→ **THE TASK**:
Count each line below that has "extends" anywhere in it. Answer with the total alone.
--- Start DATA SEGMENT ---
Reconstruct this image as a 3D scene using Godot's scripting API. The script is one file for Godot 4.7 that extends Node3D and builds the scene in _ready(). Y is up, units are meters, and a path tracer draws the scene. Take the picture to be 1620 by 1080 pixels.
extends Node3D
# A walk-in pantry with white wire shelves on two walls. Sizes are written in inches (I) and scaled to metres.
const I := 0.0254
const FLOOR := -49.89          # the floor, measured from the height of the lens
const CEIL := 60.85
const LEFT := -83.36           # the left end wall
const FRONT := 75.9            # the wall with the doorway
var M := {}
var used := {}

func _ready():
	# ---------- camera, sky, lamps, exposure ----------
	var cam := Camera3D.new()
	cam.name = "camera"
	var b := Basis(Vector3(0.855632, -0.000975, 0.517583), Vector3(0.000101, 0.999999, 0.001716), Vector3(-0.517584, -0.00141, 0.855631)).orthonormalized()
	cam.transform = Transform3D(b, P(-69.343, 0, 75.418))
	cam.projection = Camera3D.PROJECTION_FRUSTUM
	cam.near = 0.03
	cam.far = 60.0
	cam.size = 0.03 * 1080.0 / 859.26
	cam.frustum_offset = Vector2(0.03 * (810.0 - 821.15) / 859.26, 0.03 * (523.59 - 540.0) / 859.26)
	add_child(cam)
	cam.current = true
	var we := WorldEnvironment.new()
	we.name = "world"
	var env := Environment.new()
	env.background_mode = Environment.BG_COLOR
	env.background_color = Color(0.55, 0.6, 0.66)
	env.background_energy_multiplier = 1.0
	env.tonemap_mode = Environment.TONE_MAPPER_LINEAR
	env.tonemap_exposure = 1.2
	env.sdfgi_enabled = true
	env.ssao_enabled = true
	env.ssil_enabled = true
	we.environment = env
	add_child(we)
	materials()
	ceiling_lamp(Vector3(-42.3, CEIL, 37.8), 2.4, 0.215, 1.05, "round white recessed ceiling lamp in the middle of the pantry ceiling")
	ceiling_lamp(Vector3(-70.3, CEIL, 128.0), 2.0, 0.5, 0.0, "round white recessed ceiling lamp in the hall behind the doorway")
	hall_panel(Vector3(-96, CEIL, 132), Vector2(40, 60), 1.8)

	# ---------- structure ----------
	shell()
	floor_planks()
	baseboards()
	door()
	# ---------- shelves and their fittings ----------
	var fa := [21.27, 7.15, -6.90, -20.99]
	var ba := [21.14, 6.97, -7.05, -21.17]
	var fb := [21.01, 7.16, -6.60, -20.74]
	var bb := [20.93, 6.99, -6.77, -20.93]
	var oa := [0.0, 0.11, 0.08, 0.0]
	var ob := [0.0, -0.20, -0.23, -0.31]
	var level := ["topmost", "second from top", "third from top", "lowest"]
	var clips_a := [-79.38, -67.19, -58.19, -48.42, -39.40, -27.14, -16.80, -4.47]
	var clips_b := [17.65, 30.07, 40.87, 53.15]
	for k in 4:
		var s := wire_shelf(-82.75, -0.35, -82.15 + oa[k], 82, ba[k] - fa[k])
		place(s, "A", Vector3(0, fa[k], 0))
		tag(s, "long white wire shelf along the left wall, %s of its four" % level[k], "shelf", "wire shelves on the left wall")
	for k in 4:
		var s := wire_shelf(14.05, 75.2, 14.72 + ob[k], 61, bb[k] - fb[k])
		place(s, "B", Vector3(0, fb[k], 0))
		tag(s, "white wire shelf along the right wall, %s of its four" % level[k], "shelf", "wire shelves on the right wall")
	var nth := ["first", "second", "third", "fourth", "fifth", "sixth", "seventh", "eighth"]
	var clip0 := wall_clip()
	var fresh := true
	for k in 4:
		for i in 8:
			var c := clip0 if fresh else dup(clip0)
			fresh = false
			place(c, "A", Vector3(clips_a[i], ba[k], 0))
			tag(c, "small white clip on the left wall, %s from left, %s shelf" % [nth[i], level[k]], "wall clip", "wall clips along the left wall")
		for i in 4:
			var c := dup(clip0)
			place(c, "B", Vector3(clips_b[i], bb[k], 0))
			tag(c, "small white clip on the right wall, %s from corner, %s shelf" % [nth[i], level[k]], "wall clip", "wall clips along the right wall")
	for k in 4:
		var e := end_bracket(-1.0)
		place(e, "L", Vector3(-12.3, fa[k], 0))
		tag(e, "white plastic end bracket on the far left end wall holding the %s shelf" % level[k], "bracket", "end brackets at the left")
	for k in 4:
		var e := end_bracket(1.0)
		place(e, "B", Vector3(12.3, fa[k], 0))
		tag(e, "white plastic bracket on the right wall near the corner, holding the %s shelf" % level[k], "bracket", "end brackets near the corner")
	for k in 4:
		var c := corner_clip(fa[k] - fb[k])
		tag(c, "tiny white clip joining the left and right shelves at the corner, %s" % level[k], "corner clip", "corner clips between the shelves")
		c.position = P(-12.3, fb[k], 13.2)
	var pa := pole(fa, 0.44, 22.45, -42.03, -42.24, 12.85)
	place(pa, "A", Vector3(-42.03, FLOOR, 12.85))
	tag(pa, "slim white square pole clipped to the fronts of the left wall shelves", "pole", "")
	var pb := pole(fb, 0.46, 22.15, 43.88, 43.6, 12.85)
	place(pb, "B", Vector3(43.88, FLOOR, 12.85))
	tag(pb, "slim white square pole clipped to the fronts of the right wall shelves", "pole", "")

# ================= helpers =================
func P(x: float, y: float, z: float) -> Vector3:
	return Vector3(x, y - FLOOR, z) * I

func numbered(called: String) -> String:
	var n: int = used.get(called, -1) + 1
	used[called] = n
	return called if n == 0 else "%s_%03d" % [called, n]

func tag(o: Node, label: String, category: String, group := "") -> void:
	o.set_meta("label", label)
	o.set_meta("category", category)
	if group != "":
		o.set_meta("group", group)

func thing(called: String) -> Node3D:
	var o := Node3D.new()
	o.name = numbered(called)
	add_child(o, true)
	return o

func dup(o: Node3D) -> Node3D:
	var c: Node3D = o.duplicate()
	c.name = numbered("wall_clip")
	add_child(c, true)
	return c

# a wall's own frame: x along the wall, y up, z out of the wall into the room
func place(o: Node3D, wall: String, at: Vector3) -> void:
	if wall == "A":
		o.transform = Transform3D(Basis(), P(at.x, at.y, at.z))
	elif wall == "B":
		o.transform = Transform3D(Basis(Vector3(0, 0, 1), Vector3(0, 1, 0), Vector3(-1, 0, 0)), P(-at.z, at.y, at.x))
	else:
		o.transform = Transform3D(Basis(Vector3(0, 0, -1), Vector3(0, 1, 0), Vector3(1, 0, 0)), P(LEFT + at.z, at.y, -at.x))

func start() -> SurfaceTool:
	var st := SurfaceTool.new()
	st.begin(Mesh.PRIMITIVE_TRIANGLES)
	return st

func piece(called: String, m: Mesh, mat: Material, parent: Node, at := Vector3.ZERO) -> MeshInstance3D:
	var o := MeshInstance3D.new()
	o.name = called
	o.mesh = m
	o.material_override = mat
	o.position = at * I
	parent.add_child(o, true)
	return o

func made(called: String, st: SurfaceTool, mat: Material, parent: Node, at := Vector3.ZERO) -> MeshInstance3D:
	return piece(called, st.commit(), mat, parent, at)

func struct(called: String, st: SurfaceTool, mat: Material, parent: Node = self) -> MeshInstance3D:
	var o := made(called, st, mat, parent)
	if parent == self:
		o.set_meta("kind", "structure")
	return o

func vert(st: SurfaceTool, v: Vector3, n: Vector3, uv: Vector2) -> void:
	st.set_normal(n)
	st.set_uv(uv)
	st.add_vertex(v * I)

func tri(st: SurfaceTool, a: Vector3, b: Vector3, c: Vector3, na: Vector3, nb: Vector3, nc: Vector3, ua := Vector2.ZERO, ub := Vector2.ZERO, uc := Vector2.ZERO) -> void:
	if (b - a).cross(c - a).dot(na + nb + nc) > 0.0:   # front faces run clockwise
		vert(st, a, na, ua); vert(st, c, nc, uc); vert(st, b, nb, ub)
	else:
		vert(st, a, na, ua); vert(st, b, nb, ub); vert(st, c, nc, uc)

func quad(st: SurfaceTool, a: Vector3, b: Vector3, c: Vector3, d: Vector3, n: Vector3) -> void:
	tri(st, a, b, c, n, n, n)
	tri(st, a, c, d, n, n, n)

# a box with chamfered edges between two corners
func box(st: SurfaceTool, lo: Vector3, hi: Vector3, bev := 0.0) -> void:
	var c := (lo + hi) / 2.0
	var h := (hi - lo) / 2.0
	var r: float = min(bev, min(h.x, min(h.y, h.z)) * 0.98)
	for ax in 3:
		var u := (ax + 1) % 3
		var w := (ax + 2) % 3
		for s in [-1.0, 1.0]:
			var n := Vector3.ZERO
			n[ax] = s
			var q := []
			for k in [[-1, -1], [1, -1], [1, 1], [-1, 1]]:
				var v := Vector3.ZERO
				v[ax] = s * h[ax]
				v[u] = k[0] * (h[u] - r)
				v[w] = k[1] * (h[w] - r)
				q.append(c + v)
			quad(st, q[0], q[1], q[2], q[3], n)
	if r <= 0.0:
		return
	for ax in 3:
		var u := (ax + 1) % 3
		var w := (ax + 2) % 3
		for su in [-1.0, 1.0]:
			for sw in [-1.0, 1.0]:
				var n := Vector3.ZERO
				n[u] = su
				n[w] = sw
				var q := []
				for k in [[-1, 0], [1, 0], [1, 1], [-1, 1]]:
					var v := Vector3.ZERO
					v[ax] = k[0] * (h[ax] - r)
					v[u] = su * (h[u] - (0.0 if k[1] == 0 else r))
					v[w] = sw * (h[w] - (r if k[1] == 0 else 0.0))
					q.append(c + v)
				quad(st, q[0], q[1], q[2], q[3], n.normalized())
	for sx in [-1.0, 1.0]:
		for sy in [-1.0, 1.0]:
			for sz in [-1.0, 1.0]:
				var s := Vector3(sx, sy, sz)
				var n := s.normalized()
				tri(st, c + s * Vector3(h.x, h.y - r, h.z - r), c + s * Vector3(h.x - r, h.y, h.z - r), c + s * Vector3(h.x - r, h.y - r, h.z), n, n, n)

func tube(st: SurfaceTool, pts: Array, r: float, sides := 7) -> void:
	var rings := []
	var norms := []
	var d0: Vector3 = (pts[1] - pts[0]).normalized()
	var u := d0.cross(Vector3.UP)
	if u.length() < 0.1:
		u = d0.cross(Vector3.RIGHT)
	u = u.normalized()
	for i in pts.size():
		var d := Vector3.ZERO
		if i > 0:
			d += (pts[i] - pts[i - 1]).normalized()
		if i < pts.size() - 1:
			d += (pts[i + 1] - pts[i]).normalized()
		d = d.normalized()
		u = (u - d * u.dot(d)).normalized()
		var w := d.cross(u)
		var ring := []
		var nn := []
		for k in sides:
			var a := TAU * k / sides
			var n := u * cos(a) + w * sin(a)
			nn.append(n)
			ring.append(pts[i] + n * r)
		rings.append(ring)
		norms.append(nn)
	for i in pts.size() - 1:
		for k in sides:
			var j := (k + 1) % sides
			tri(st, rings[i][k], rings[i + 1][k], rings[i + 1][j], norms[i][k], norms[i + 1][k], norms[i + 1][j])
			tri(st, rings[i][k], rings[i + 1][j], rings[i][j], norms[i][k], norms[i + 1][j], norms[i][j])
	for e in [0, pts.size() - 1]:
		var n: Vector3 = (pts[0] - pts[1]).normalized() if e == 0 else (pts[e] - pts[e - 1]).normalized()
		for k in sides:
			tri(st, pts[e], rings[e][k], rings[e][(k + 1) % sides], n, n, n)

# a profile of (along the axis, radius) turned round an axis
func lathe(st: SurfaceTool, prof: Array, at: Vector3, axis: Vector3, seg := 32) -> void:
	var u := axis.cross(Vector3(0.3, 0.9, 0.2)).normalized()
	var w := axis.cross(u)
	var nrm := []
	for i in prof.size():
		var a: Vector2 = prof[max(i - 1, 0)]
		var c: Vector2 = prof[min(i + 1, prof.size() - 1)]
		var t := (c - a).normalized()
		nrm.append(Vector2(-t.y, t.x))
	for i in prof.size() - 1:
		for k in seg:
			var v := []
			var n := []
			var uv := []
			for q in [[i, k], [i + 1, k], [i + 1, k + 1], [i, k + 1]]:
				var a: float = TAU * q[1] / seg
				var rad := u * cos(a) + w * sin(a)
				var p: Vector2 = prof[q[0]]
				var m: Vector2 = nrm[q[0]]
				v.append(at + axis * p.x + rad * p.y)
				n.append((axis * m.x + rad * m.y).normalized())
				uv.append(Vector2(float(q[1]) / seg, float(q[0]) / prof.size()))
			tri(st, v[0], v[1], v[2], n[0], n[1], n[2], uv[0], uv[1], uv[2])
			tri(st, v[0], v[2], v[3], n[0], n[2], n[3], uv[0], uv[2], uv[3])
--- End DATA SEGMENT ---
→ **RESULT OF THE TASK**:
2